Puestos a encallar, lo ideal es en la bocana del puerto de San Antonio mientras la bahía está plácida cual bañera cósmica. Y con un bar cerca, naturalmente. Con una barra bien provista que asaltar y hacer caso omiso de las negativas de unos desaprensivos a servir un copazo que otorgase serenidad a los náufragos emocionales. Si el capitán Haddock llega a estar a los mandos del Pínar del Río (¿había puros habanos?), con buen corazón y sentido común hubiera decretado la barra libre.
Esto ha sido un episodio delirante con final feliz para los pasajeros del ferri. Se investigan las causas y por el puerto se escuchan todo tipo de hipótesis y fantasías, más o menos rocambolescas, como la de que junto al faro había una stripper británica que alteró peligrosamente el rumbo de la nave con sus encantos de sirena.
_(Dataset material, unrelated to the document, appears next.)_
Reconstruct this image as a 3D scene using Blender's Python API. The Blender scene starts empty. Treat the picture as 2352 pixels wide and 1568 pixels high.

Sea como fuere se demuestra que Portmany no es el lugar idóneo para recibir tales bestias náuticas. Las vibraciones de sus motores se escuchan en millas en la redonda, cuando aún no han traspasado Conejera. Organizan tsunamis que son peligrosos para los bañistas, que ven aparecer una ola de la nada que amenaza desollarlos contra las rocas. Revuelven los fondos de la bahía. Asustan a los chavales de la escuela náutica. Los vehículos de su carga colapsan el centro de San Antonio.
Muchos portmanyís opinan que tales ferris debieran dirigirse al puerto de Ibiza, capaz de recibir a diez mil turistas en un día en cruceros mastodónticos. Así dejarían al coqueto Portmany libre y gozoso, dedicado a la navegación recreativa y con más posibilidades de renacer cual ave fénix. San Antonio, con su privilegiada localización geográfica, debe reinventarse y no aceptar un progreso decadente. Debe jugar mejor sus buenas cartas.